We were back in the States a few weeks when I got a call from a General I had formerly worked for. Turns out he happened to stay in the same room we did before he returned stateside and a maid had found my ring and somehow connected it to me. He offered to bring it home with him and find me, and he did.

So, don’t give up hope. ANYTHING is possible.

So far as_u_wish has the best plan. Reverse the problem! Blame it on the wife!

You’ve got a thing for Marlo Thomas?


Oh great, one more thing to worry about when I marry TheLadyLion. I am not a ring wearer. The only ring I wore for a significant amount of time was my high school ring and I eventually lost that. I’ll try to find a very comfortable wedding band so I’m not tempted to take it off and get a couple of dog tag style bead chains to wear it Frodo-style when having a ring on my finger would be a hazard.

Whenever I take my ring off, I also take my watch off. Then the ring goes on the watchband. I’m surprised more people don’t use this trick.

]Padeye I know of several people who were completely unable to wear rings. They ended up getting something like a wedding watch, or necklace or something. Worked fine for them. You may need to work on the vows a little bit though.

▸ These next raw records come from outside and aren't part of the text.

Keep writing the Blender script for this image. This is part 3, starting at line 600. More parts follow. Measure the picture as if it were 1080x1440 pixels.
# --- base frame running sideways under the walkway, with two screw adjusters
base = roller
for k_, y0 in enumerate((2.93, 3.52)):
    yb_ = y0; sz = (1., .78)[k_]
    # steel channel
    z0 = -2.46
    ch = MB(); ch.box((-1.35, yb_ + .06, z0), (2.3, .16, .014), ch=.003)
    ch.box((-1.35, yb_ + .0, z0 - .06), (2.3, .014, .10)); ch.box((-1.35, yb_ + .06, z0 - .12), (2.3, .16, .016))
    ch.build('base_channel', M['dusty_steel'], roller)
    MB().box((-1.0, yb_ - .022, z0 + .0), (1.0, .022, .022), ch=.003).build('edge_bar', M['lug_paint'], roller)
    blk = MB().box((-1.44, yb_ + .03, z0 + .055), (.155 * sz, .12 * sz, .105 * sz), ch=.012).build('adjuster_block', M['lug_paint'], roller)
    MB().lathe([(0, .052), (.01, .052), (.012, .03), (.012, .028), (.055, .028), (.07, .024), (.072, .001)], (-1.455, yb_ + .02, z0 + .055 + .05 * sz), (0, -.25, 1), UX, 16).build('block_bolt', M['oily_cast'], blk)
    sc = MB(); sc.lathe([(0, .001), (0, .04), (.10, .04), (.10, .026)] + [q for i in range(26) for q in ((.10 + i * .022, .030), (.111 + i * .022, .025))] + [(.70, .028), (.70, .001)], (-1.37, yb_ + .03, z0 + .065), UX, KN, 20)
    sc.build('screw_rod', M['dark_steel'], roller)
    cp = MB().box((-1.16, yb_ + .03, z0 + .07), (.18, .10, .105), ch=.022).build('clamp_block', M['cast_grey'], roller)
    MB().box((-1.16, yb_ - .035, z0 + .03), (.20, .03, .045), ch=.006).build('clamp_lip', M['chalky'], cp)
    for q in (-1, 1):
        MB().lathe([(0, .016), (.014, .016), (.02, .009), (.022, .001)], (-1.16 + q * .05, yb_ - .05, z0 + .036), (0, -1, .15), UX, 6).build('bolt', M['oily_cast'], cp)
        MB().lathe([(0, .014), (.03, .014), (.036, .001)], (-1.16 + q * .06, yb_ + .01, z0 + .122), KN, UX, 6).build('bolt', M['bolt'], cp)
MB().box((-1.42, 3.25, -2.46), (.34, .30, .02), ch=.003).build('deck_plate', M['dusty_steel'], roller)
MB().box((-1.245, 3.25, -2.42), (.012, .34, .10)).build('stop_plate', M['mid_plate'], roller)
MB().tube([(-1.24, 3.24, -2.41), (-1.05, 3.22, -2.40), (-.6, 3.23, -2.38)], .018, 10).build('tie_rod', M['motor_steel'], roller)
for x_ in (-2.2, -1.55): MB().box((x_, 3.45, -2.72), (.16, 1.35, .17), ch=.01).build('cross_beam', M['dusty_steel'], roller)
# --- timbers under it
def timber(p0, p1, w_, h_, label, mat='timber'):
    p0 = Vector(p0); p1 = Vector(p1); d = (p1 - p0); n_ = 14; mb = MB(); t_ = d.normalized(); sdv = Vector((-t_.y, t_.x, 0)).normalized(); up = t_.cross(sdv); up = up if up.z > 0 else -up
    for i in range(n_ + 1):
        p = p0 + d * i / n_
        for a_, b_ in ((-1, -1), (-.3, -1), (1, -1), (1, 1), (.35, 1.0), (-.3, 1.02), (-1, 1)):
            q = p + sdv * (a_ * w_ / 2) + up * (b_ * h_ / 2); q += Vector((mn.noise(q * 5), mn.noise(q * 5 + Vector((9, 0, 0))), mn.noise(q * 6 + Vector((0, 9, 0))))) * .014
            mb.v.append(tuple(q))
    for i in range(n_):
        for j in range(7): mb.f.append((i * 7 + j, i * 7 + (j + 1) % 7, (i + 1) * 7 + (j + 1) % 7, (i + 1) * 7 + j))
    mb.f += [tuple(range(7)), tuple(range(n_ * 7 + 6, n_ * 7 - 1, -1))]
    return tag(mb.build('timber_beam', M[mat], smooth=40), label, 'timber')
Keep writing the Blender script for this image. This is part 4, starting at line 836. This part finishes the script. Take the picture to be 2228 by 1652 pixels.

I also put my ring on my watch band. I frequently take off my watch without my ring, but almost never wear the watch without the ring.

“With this Speidel twist-O-flex I thee wed.” Oh, that’s just peachy.

WELBY - watch the view count fly on this one! Something about “rings” always makes people curious, I guess…hmmm…

My husband isn’t a ring guy. I’m the third wife, and he’s never worn a ring. (maybe if he wore a ring, he wouldn’ keep losing the wives! HA!) My ring stays on all the time unless I’m cleaning it (about twice a year). I’d be really bummed if I lost it, even though we could probably afford a bigger one now.

Here is one idea. When you tell her you lost the ring don’t tell her about the last time you remember wearing it. :slight_smile:

I’m on my third wedding ring (in less than a dozen years of married life), and I get a lot of (fortunately mostly good-natured) grief from my wife about it.

I take off my ring when I’m washing, since I don’t like the way the moisture turns the skin under the ring all pale-white and gucky. And I take it off for grubby chores (e.g. changing the litterbox) just because.

Ring #1 disappeared at our house in Bristol VA, one May morning back in 1996 or 1997. I set my ring down somewhere, got a shower, and never saw it again. When we moved out, leaving behind a completely empty house, it still hadn’t turned up.

I know exactly where Ring #2 is, but I expect I’ll never see it again anyway. My wife and I were staying in a honeymoon-style cottage in the Blue Ridge a few years back. I set my ring on top of the coffeepot while I cleaned the counters one morning after breakfast. Somehow I knocked the ring off, and it fell between the sink cabinet and the wall. IIRC, I could even see the ring, down the crack between the cabinet and the wall, but couldn’t reach it.

The owners said they’d dig it out for me over the winter, but they never did. Eventually I got Ring #3.

[pre-emptive bad joke]
Yes, our marriage is a three-ring circus.
[/pre-emptive bad joke]

Sure does, doesn’t it?

Now, how is this going to go horribly wrong, trapping him in a hell of his own devise?